At any rate, I always lit candles (and contriuted to the candle-fund by putting coins in a box) when I visited these places. Often I lit one for Charlie Epps, or rather for my memory of him. Charlie and another guy were killed in a car wreck one week before we all graduated from high school. The event permanently marked a lot of us who knew them. Perhaps it made us grow up, in some respects, more quickly. Hard to say.

. . . What is one doing, exactly, by "lighting a candle for" someone? Opinions vary about this quesiton. Even so, there seems to be a note of comfort there, or at least a focusing of the mind, regardless of the reason why the lighter lights the candle.

In Germany, in 1981, a colleague took me to an ancient church in the town of Kiedrich, near the Rhein. The parish had received permission to continue using the Latin liturgy. The pews were made of stone. The acolytes, et al., used large incense-burners, and there were candles lit everywhere. I knew very little about Catholicism then, chiefly the historical background, so I was very much a spectator, an outsider, a tourist. But the experience was a bit like being launched just for a moment back into the Medieval era.

In Sweden, candles are a huge part of the Christmas season, and they're associated with St. Lucia. Because the sun doesn't come up for a while in Winter up there, the non-religious connection between Winter and light (candles) is obvious. But the variety of ways Swedes use candles at that time of year is impressive. . . .

. . .Apparently candles made of soy are more environmentally friendly than those made of wax. And I do hope candles made of whale tallow are 100% a thing of the past.

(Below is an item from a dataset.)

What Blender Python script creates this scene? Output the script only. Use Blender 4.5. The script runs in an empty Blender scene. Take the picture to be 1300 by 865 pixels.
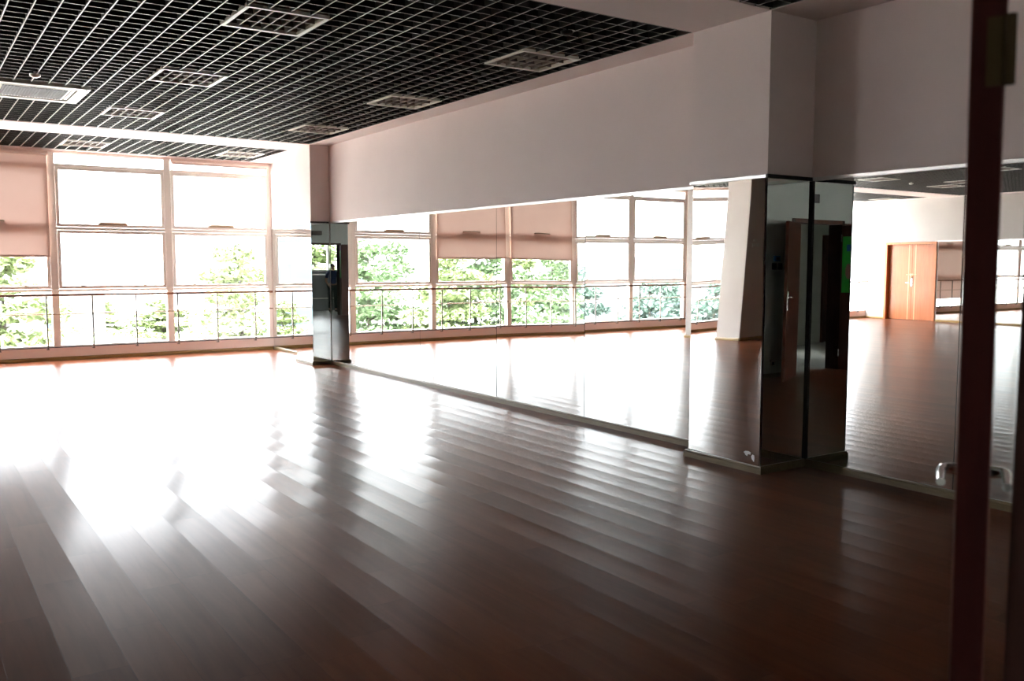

Nowadays aromatic candles seem to be quite the rage. I don't buy many of them, but I pick up quite a few in stores and sniff them. Technically, does this qualify as olfactory shop-lifting? I mean, my nose is taking molecules out of the store without paying for them.


Light a Candle


Sure, light a candle. Watch the wick, air,
and fire adjust to one another. Wait
as flame rights its posture. Glance at
gleaming liquid wax in a shallow pool
around the wick. Hear the nearly
inaudible sigh of oxygen as it expires.

Think your thoughts--or no thoughts:
stare. Consider someone afflicted, recall
someone gone long, say a prayer out loud
or silently, or say nothing. Flame seems
to center silence and the darkness. Light

a candle for a primitive impulse: flame
fascinates, it always has, and aromas
pique. Shadows perform. Light one
for a practical reason: to see better.

Light a candle and carry it in a silent
parade past the Power House. Or let
the candle stand. Stay home and subvert
the Power Houses simply by thinking
for yourself. Light a candle. Good idea.